--- start Data ---

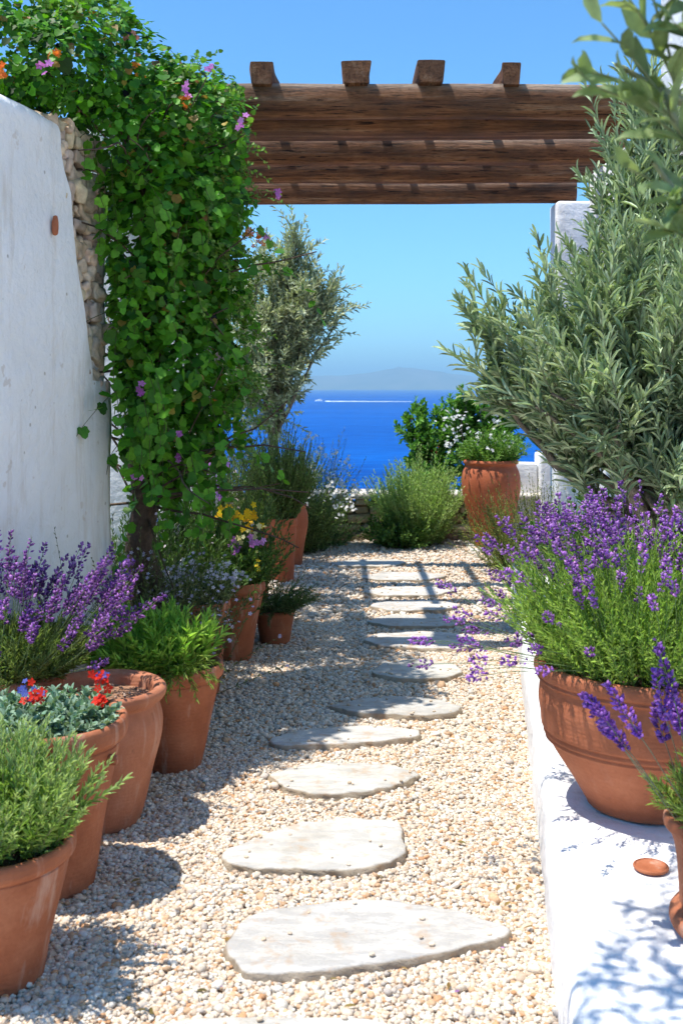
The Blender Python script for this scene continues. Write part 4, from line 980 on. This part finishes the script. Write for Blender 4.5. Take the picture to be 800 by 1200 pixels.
for (lb, base, hbp, nw, fl) in (('green shrub with red tips standing out against the sea', (510, 11.9), ((490, 474), (480, 490), (500, 498), (487, 484), (515, 492), (486, 512), (508, 520), (528, 502), (475, 505), (520, 482), (498, 512)), 260, ((521, 489), (526, 521))),
    ('taller green shrub with white flowers behind the jar', (562, 11.75), ((545, 462), (560, 470), (575, 460), (540, 485), (560, 495), (583, 490), (595, 475), (548, 512), (570, 520), (595, 510), (532, 470), (528, 495), (552, 478), (570, 475), (605, 490)), 380, ((541, 486), (534, 512), (583, 492), (545, 500), (528, 498)))):
    x0, D0 = base; z0 = -.5; c0 = P0(x0, D0, z0); tp = [c0, c0 + [0, 0, .35], c0 + [.02, 0, .7]]
    t, q = olive('oleander', lb, tuple(c0), tp, [W(x, y, D0 + rng.uniform(-.15, .15)) for x, y in hbp], nw, (.10, .24), (c0[0], D0, .4), 18, .082, .034, (.06, .19, .03), (.22, .44, .07), (0, 0, .1), .03, None, LEAF_M, cone=.8, upb=.4, mat='gloss', ang=52)
    t['category'] = 'shrub'; t['group'] = 'oleander shrubs behind the stone wall'; a = Acc()
    if x0 < 530:
        k = q[:, -1][:16]; k = np.repeat(k, 6, 0) + rng.normal(0, .02, (len(k) * 6, 3)); blobs(a, k, .022, mixcol(len(k), (.30, .06, .04), (.45, .14, .07)))
    for fx, fy in fl:
        k = np.array([W(fx, fy, D0 - .28)] * 12) + rng.normal(0, .045, (12, 3)); flowers_at(a, k, .042, mixcol(12, (.80, .80, .76), (.88, .88, .85), .03))
    a.build('blossoms', M['petal'], t)
# near olive: trunk stands right of the picture, twigs hang into its top corner
t = thing('near_olive_branch', 'blurred broad leaved olive twigs hanging close in the top right corner', 'tree', (1.55, 1.55, .1))
a = Acc(); tp = np.array([[(1.55, 1.55, .1), (1.5, 1.6, .8), (1.42, 1.6, 1.5), (1.2, 1.6, 2.1), (1.05, 1.6, 2.45)]]); tubes(a, tp, .05, .03, (.22, .18, .14), 10)
limb = [[(1.3, 1.6, 1.8), W(880, 210, 1.6), W(800, 120, 1.58), W(765, 100, 1.56), W(720, 75, 1.55)], [(1.3, 1.6, 1.8), W(900, 260, 1.6), W(830, 200, 1.55), W(795, 150, 1.55), W(770, 95, 1.55)],
        [(1.3, 1.6, 1.8), W(900, 300, 1.6), W(830, 260, 1.55), W(790, 225, 1.52), W(765, 190, 1.5)], [(1.2, 1.6, 2.1), (.9, 1.7, 2.5), (.5, 1.9, 2.62), (.15, 2.1, 2.6), (-.1, 2.2, 2.5)], [(1.2, 1.6, 2.1), (.9, 2.0, 2.55), (.6, 2.3, 2.7), (.3, 2.4, 2.7), (.05, 2.5, 2.66)], [(1.05, 1.6, 2.45), (.6, 1.5, 2.7), (.2, 1.6, 2.75), (-.3, 1.8, 2.66), (-.6, 1.9, 2.6)], [(1.2, 1.6, 2.1), (.7, 1.6, 2.5), (.3, 1.75, 2.6), (-.05, 1.85, 2.6), (-.35, 1.95, 2.55)]]
limb = np.array(limb); tubes(a, limb, .012, .003, (.30, .32, .18), 6); a.build('trunk', M['bark'], t)
a = Acc()
# framed twigs: start, end in the picture plane, at about a metre and a half
tw = [(850, 235, 705, 30), (800, 120, 715, -25), (800, 150, 680, 85), (830, 200, 700, 105), (800, 130, 745, -50), (860, 260, 760, 120), (860, 300, 735, 200), (850, 330, 790, 225), (870, 340, 775, 270), (850, 120, 790, 30), (860, 60, 770, -20), (840, 300, 790, 240)]
P_ = np.array([[W(x0, y0, 1.60) * (1 - s) + W(x1, y1, 1.50) * s + np.array([0, 0, .02 * math.sin(s * 3)]) for s in np.linspace(0, 1, 7)] for x0, y0, x1, y1 in tw])
tubes(a, P_, .0028, .0014, (.34, .38, .20), 5)
leaves_on(a, P_, 9, .082, .029, 40, (.17, .24, .10), (.34, .43, .20), .05, tmpl=LEAF_M, upn=.2)
b = limb[3:, 1:].reshape(-1, 3); b = np.repeat(b, 11, 0) + rng.normal(0, .07, (len(b) * 11, 3)); p = wand_pts(b, nrm(rng.normal(0, .7, (len(b), 3)) + [-.3, .2, .1]), rng.uniform(.2, .4, len(b)), (0, 0, -.1), 7, .08)
m_ = (p[..., 2] < 1.5 + 470 / F * p[..., 1]).any(1) & (p[..., 0] < .35 * p[..., 1]).any(1); p = p[~m_]
tubes(a, p, .0028, .0014, (.34, .38, .20), 3); leaves_on(a, p, 14, .062, .020, 42, (.13, .24, .06), (.28, .42, .14), .05, tmpl=LEAF_M)
a.build('crown', M['leaf'], t)

# ------------------------------------------------------------------ gravel
def ico(sub):
    g = (1 + 5 ** .5) / 2
    v = [(-1, g, 0), (1, g, 0), (-1, -g, 0), (1, -g, 0), (0, -1, g), (0, 1, g), (0, -1, -g), (0, 1, -g), (g, 0, -1), (g, 0, 1), (-g, 0, -1), (-g, 0, 1)]
    f = [(0, 11, 5), (0, 5, 1), (0, 1, 7), (0, 7, 10), (0, 10, 11), (1, 5, 9), (5, 11, 4), (11, 10, 2), (10, 7, 6), (7, 1, 8), (3, 9, 4), (3, 4, 2), (3, 2, 6), (3, 6, 8), (3, 8, 9), (4, 9, 5), (2, 4, 11), (6, 2, 10), (8, 6, 7), (9, 8, 1)]
    v = [np.array(nrm(q)) for q in v]
    for _ in range(sub):
        mid = {}; nf = []
        def m(i, j):
            k = (min(i, j), max(i, j))
            if k not in mid: mid[k] = len(v); v.append(nrm(v[i] + v[j]))
            return mid[k]
        for x, y, z in f:
            a_, b_2, c_ = m(x, y), m(y, z), m(z, x); nf += [(x, a_, c_), (y, b_2, a_), (z, c_, b_2), (a_, b_2, c_)]
        f = nf
    return np.array(v), np.array(f)
acc = Acc()
def pebbles(n, D0, D1, sub, size, zoff):
    D = D0 + (D1 - D0) * rng.random(n); x0 = np.maximum(-.345 * D - .05, -1.6); x1 = ledge_x(D) + .01
    x1 = np.where(D > 8.1, 1.9, x1); x1 = np.minimum(x1, .33 * D + .2)
    x = x0 + (x1 - x0) * rng.random(n)
    m_ = rng.random(n) < (x1 - x0) / (x1 - x0).max(); x, D = x[m_], D[m_]
    for O in SLAB_POLY:
        c = O.mean(0); m_ = in_poly(x, D, c + (O - c) * .97); x, D = x[~m_], D[~m_]
    for px_, py_, rb in POTS:
        m_ = (x - px_) ** 2 + (D - py_) ** 2 < (rb * .95) ** 2; x, D = x[~m_], D[~m_]
    n = len(x); S = size * np.exp(rng.normal(0, .22, n))
    big = rng.random(n) < .012; S[big] *= 1.6
    sc3 = np.stack([S * rng.uniform(.85, 1.35, n), S * rng.uniform(.7, 1.05, n), S * rng.uniform(.5, .8, n)], 1)
    P = np.stack([x, D, zoff + S * .12 + rng.random(n) * S * .35], 1); P[:, 2] += vnoise(P * [1, 1, 0], .35) * .010
    an = rng.random(n) * 6.28; y = np.stack([np.cos(an), np.sin(an), rng.normal(0, .3, n)], 1); Rm = frames(y, np.array([0, 0, 1.]) + rng.normal(0, .3, (n, 3)))
    base = np.array([(.74, .62, .48), (.66, .51, .37), (.78, .71, .60), (.60, .39, .23), (.56, .49, .42), (.62, .34, .17), (.72, .54, .38)])
    C = base[rng.choice(7, n, p=[.30, .19, .25, .09, .07, .03, .07])] * rng.uniform(.82, 1.12, (n, 1))
    NV = 8; w_ = rng.integers(0, NV, n)
    for k in range(NV):
        tv, tf = ico(sub); q = tv * (1 + vnoise(tv + k * 7.3, .75) * .55)[:, None]; q = q + np.sign(q) * 0
        s_ = w_ == k
        if s_.any(): inst(acc, q * .5, tf, P[s_], Rm[s_], sc3[s_], C[s_])
pebbles(30000, 2.2, 3.3, 1, .0142, 0.0); pebbles(16000, 2.2, 3.3, 0, .014, .005)
pebbles(42000, 3.3, 4.6, 0, .0148, .001); pebbles(15000, 3.3, 4.6, 0, .014, .005)
pebbles(62000, 4.6, 7.0, 0, .0175, .002); pebbles(40000, 7.0, 10.75, 0, .024, .002)
# a few pebbles kicked on to the slabs
for O in SLAB_POLY:
    c = O.mean(0); n = 9; k = rng.integers(0, len(O), n); q = c + (O[k] - c) * rng.uniform(.5, .96, n)[:, None]; S = rng.uniform(.008, .016, n)
    tv, tf = ico(1); tv = tv * (1 + vnoise(tv + 3, .75) * .5)[:, None]
    inst(acc, tv * .5, tf, np.stack([q[:, 0], q[:, 1], SLZ + S * .25], 1), frames(rng.normal(0, 1, (n, 3)) * [1, 1, .1], np.tile([0, 0, 1.], (n, 1))), np.stack([S * 1.2, S, S * .65], 1), mixcol(n, (.74, .62, .48), (.60, .45, .30), .1))
kind(acc.build('gravel', M['pebble']), 'stuff', 'cream and tan pebbles covering the garden path')

# dry leaves and dropped petals on the gravel
a = Acc(); n = 170; q = np.array([ground_pt(x, y) for x, y in zip(rng.uniform(150, 640, n), 640 + 560 * rng.random(n) ** 1.2)])
k = (q[:, 0] < ledge_x(q[:, 1]) - .03) & (q[:, 0] > -.9); q = q[k]; q[:, 2] = .022; n = len(q); nr = nrm(np.array([0, 0, 1.]) + rng.normal(0, .35, (n, 3)))
C = mixcol(n, (.34, .20, .07), (.20, .17, .06)); pk = rng.random(n) < .3; C[pk] = mixcol(int(pk.sum()), (.35, .14, .45), (.55, .35, .6)); L = rng.uniform(.014, .034, n) * np.where(pk, .5, 1)
inst(a, LEAF_M[0], LEAF_M[1], q, frames(rng.normal(0, 1, (n, 3)) * [1, 1, .1], nr), np.stack([L * .4, L, L], 1), C)
kind(a.build('fallen_leaves', M['leaf']), 'stuff', 'dry leaves and purple petals dropped on the gravel')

--- end Data ---

Set exercise
Extract, from the material above, each line holding the word "picture".

Response
The Blender Python script for this scene continues. Write part 4, from line 980 on. This part finishes the script. Write for Blender 4.5. Take the picture to be 800 by 1200 pixels.
# near olive: trunk stands right of the picture, twigs hang into its top corner
# framed twigs: start, end in the picture plane, at about a metre and a half